B.      Motion for Reconsideration

        Prior to the majority's decision in this case, our law had been clear in holding that “[a] motion which would otherwise qualify as a Rule 59(e) motion that is not filed and served within ten days of the entry of judgment is a Rule 60(b) motion regardless of how styled and does not toll the four month appeal period for appeal to this court.” Syl. pt. 3, Lieving v. Hadley, 188 W. Va. 197, 423 S.E.2d 600 (1992). Mr. Law filed his motion for reconsideration more than ten days after the summary judgment order was entered.   (See footnote 2)  Consequently, the motion had to be treated as a Rule 60(b) motion.

        When considering Mr. Law's Rule 60(b) motion, the majority opinion was bound, by precedent, to consider neither the substance of the issues decided by the summary judgment order nor issues which should have been raised during the summary judgment proceeding. “An appeal of the denial of a Rule 60(b) motion brings to consideration for review only the order of denial itself and not the substance supporting the underlying judgment nor the final judgment order.” Syl. pt. 3, Toler v. Shelton, 157 W. Va. 778, 204 S.E.2d 85 (1974) (Emphasis added). Justice Cleckley correctly observed in Powderidge Unit Owners Ass'n v.
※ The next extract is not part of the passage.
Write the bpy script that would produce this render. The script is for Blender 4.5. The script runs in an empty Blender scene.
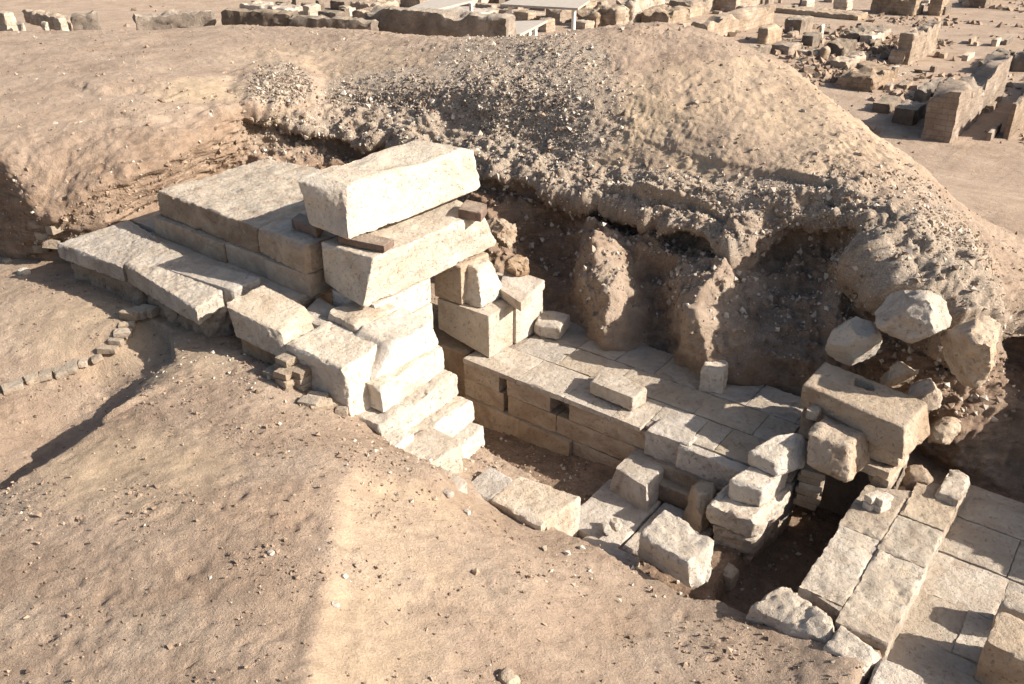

Highland Props., Ltd., 196 W. Va. 692, 474 S.E.2d 872 (1996) that “the weight of authority supports the view that Rule 60(b) motions which seek merely to relitigate legal issues heard at the underlying proceeding are without merit. . . . In other words, a Rule 60(b) motion to reconsider is simply not an opportunity to reargue facts and theories upon which a court has already ruled.” Powderidge, 196 W. Va. at 705-706, 474 S.E.2d at 885-886. Moreover, “[i]t is established also that a Rule 60(b) motion does not present a forum for the consideration of evidence which was available but not offered at the original summary judgment motion.” Powderidge, 196 W. Va. at 706, 474 S.E.2d at 886.

             Here, the majority opinion has done exactly what Powderidge rejected. The majority reversed the trial court's decision by revisiting matters decided by the summary judgment order. The majority did so because the Rule 60(b) motion was not properly framed. Contrary to our instruction in Powderidge, Mr. Law's 60(b) motion simply sought to relitigate issues that had been ruled upon by the circuit court at the summary judgment proceeding, or that should have been presented to the circuit court at that time. As a consequence of the majority's improper consideration of such issues, no summary judgment order will be final after the expiration of the four month appeal period.
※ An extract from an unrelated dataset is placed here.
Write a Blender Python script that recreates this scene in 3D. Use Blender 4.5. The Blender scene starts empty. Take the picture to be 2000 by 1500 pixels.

Indeed, litigants may now file Rule 60(b) motions seeking reconsideration of every issue that has been or should have been decided by summary judgment. Today's decision creates chaos for summary judgment orders. It has also transformed Rule 60(b) into a mechanism with which to attack the merits of any final order for which the appeal period has expired.

        This was a simple case that should have been affirmed. “The plaintiff's lawyer should have appealed the judge's order, or immediately filed a motion under Rule 59 of the West Virginia Rules of Civil Procedure.” Rose v. Thomas Mem'l Hosp. Found., Inc., 208 W. Va. 406, 415-16, 541 S.E.2d 1, 10-11 (2000) (Starcher, J., concurring). The majority opinion has turned a simple case into a procedural monster. The majority decision, in effect, has transformed Rule 60(b) into Rule 59(e). I cannot agree with such a result. “As the saying goes, if it looks like a duck, walks like a duck and quacks like a duck, it most probably is a duck.” Adkins v. West Virginia Dept. of Educ., ___ W. Va. ___, ___, ___ S.E.2d ___, ___ (No. 29066 October 31, 2001) (Albright, J., dissenting).

        Therefore, I respectfully dissent. I am authorized to state that Justice Maynard joins me in this dissenting opinion.

Footnote: 1
    The appeal period is set out in W. Va. Code § 58-5-4 (1998) (Supp. 2000) as follows:

        No petition shall be presented for an appeal from any judgment rendered more than four months before such petition is filed with the clerk of the court where the judgment being appealed was entered: Provided, That

the judge of the circuit court may, prior to the expiration of such period of four months, by order entered of record extend and reextend such period for such additional period or periods, not to exceed a total extension of two months, for good cause shown, if the request for preparation of the transcript was made by the party seeking such appellate review within thirty days of  the entry of such judgment, decree or order.

    Rule 3(a) of the West Virginia Rules of Appellate Procedure tracks the language of the statute and provides as follows:

        No petition shall be presented for an appeal from, or a writ of supersedeas to, any judgment, decree or order, which shall have been rendered more than four months before such petition is filed in the office of the clerk of the circuit court where the judgment, decree or order being appealed was entered, whether the State be a party thereto or not; provided, that the judge of the circuit court may for good cause shown, by order entered of record prior to the expiration of such period of four months, extend and re-extend such period, not to exceed a total extension of two months, if a request for the transcript was made by the party seeking an appeal or supersedeas within thirty days of the entry of such judgment, decree or order. In appeals from administrative agencies, the petition for appeal shall be filed within the applicable time provided by the statute.

Footnote: 2
    Had Mr. Law filed his motion for reconsideration within ten days of the circuit court's entry of its order granting summary judgment, the running of the time to appeal the substantive issues addressed in connection with the summary judgment would have been halted pending entry of the circuit court's order on the motion for reconsideration. In syllabus point 7 of James M.B. v. Carolyn M., 193 W. Va. 289, 456 S.E.2d 16 (1995), we explained that “[a] motion for reconsideration filed within ten days of judgment being entered suspends the finality of the judgment and makes the judgment unripe for appeal. When the time for appeal is so extended, its full length begins to run from the date of entry of the order disposing of the motion.”